▶ **GIVEN RECORDS**

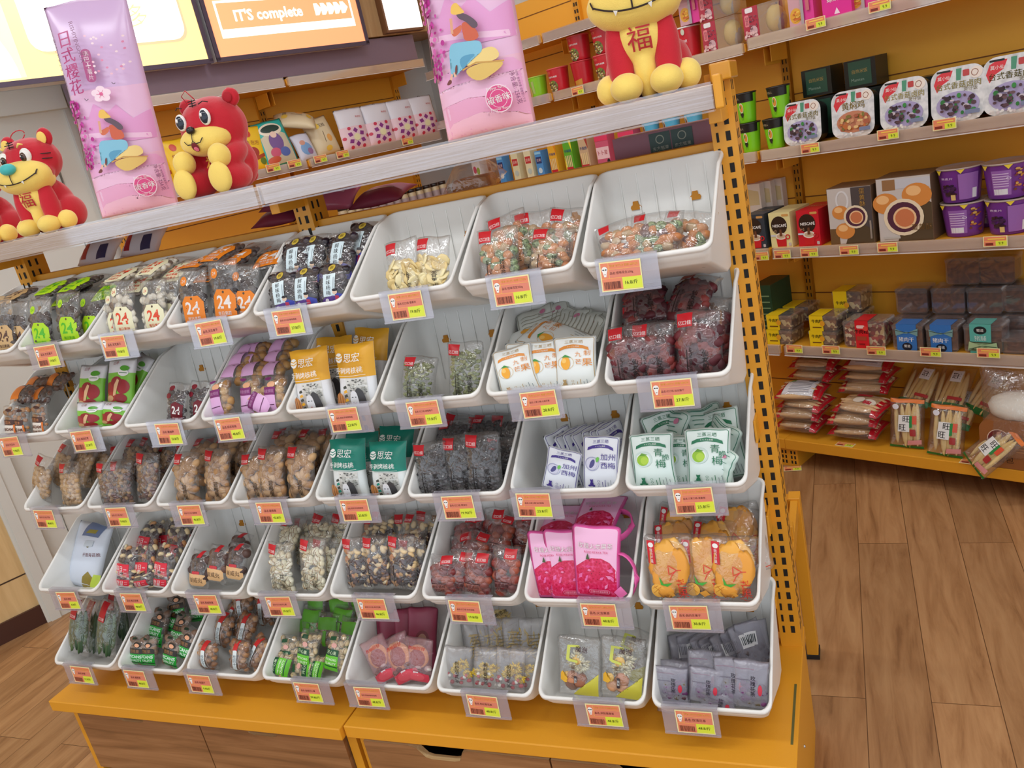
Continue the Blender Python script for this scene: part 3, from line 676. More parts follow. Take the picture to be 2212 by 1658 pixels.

...

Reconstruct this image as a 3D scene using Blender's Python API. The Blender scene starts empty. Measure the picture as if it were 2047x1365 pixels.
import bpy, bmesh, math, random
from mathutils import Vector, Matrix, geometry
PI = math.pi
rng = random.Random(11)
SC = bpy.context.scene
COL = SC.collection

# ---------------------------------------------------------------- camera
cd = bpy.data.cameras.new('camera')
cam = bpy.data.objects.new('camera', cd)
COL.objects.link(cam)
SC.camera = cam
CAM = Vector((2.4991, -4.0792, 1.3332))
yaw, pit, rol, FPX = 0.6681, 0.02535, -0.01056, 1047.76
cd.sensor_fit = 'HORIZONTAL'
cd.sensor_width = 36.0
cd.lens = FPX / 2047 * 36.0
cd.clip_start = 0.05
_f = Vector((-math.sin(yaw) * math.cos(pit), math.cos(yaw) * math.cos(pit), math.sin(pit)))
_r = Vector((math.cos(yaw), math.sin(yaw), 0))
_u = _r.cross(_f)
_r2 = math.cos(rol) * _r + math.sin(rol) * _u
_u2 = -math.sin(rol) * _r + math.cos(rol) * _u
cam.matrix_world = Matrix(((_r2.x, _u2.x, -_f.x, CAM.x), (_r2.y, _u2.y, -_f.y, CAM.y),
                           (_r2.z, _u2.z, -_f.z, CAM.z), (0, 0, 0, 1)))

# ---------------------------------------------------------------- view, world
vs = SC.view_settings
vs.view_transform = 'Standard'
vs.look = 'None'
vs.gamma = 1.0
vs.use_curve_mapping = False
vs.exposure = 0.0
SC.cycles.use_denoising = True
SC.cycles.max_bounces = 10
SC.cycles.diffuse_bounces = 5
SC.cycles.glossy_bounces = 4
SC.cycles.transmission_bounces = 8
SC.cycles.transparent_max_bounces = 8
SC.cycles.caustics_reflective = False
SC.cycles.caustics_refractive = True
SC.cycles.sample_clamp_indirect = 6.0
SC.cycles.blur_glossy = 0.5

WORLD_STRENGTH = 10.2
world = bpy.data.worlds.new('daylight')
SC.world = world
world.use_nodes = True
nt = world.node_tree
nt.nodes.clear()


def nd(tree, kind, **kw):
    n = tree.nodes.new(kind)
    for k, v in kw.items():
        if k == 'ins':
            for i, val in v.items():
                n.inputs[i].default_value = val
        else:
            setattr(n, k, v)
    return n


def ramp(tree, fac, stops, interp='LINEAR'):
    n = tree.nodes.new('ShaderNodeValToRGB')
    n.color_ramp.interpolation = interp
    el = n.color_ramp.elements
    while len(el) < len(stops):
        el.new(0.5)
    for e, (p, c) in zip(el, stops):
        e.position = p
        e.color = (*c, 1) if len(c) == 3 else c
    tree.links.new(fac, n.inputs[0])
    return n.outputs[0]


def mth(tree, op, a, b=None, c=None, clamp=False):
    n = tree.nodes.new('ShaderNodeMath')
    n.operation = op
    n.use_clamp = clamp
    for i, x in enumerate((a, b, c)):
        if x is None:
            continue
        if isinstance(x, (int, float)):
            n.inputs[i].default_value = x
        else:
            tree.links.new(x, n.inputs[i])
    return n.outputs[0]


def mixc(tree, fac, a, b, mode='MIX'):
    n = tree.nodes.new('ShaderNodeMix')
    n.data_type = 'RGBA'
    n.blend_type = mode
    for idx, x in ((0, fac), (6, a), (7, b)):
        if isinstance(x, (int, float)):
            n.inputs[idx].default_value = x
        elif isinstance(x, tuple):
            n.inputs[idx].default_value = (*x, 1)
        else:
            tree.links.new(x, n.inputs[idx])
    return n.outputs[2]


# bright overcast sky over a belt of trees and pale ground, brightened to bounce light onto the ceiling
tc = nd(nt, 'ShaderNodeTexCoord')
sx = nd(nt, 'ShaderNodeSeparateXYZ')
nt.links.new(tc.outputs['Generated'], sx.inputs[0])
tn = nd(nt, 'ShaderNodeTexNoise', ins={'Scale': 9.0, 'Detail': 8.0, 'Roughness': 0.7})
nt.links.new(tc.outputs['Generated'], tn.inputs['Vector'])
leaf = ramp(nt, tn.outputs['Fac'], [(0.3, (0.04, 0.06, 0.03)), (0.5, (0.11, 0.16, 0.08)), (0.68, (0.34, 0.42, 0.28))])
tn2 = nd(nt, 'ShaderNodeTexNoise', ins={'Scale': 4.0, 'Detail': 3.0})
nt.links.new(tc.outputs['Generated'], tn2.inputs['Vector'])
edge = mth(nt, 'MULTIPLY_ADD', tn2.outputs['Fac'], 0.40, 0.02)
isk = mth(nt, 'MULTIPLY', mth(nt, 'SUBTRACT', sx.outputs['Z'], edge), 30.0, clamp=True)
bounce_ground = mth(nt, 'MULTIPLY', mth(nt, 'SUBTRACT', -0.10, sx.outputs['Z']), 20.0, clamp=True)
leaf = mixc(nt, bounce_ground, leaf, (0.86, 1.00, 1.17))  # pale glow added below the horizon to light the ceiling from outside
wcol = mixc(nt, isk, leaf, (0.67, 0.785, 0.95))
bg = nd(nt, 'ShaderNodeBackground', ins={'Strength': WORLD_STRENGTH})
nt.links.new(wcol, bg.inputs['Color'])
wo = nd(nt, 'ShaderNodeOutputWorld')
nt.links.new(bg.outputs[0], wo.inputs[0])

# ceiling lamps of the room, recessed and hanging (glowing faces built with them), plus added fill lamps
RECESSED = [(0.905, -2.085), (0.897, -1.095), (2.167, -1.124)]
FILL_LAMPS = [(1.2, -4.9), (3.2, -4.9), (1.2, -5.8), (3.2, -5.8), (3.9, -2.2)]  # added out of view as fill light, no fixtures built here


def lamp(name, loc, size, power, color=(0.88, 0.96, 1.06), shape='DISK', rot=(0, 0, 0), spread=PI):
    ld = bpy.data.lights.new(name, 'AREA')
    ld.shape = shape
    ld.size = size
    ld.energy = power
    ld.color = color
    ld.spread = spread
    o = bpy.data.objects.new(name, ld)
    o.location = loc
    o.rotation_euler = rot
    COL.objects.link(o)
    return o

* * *

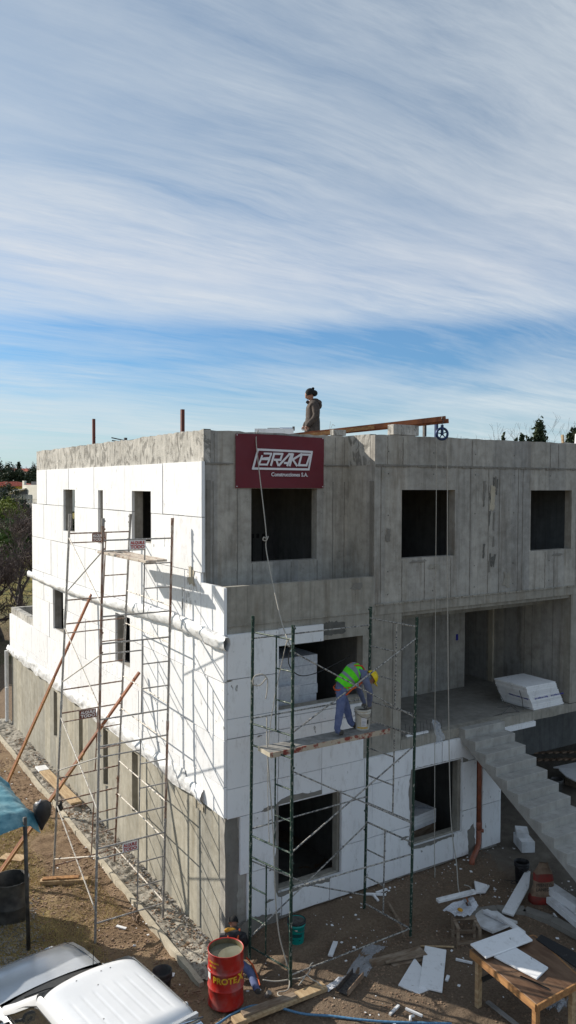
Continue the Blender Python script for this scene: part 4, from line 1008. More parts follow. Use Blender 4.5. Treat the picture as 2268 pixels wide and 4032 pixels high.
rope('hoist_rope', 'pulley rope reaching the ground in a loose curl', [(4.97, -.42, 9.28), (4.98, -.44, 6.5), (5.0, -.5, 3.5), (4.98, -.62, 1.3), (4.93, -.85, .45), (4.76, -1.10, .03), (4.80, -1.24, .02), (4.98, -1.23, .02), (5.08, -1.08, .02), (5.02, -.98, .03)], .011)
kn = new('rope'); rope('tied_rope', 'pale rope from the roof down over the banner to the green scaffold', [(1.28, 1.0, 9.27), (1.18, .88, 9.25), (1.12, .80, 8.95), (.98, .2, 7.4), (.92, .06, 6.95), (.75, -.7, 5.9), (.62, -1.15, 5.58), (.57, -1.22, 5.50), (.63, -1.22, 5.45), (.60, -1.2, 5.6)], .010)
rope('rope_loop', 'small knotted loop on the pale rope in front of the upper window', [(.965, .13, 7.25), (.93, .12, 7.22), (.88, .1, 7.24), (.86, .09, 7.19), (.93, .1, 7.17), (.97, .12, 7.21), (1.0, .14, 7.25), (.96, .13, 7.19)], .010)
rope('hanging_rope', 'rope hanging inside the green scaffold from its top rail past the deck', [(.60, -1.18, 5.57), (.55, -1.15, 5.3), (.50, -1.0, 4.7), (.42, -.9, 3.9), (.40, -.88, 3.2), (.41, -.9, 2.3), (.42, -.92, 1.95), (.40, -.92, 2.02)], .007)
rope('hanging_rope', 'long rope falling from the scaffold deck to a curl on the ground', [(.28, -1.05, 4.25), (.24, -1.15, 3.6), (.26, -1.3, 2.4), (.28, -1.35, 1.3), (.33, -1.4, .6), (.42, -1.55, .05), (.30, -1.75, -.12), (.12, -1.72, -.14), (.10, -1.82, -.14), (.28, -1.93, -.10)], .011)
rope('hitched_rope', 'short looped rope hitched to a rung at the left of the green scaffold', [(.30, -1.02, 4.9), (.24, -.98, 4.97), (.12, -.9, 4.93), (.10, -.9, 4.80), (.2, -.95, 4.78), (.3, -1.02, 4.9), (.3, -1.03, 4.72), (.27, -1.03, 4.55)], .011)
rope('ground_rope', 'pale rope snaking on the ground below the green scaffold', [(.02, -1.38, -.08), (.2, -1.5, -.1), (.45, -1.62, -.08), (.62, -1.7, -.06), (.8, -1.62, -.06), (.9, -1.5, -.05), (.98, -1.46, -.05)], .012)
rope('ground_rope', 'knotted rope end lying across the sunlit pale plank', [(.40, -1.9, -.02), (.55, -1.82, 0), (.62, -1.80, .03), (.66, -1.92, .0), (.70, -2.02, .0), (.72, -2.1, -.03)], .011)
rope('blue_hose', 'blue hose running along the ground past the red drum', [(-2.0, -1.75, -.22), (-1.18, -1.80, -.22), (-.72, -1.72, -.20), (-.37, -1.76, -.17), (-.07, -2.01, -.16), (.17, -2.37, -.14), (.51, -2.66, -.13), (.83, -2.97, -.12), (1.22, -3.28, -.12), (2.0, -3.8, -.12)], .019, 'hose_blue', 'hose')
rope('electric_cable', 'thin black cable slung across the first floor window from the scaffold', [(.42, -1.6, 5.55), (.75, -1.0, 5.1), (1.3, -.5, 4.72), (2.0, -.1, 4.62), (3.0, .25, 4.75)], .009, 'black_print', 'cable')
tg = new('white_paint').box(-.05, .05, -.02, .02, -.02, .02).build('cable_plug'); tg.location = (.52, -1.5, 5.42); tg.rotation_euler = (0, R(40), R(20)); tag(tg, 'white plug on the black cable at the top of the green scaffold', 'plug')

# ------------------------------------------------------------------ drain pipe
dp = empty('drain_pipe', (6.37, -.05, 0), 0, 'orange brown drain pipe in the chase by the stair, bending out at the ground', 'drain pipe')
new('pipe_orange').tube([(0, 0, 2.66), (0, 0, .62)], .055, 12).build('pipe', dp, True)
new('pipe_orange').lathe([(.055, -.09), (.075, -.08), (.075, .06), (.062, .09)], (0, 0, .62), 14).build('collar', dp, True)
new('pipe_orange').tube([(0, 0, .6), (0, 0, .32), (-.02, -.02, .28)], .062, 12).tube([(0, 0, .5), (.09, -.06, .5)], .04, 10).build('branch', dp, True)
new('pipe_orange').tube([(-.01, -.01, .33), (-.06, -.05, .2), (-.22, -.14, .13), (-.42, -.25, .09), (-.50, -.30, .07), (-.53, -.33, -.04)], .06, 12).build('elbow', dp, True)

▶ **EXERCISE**
Return from the data every line that holds "picture".

▶ **PROBLEM SOLUTION**
Continue the Blender Python script for this scene: part 3, from line 676. More parts follow. Take the picture to be 2212 by 1658 pixels.
Reconstruct this image as a 3D scene using Blender's Python API. The Blender scene starts empty. Measure the picture as if it were 2047x1365 pixels.
Continue the Blender Python script for this scene: part 4, from line 1008. More parts follow. Use Blender 4.5. Treat the picture as 2268 pixels wide and 4032 pixels high.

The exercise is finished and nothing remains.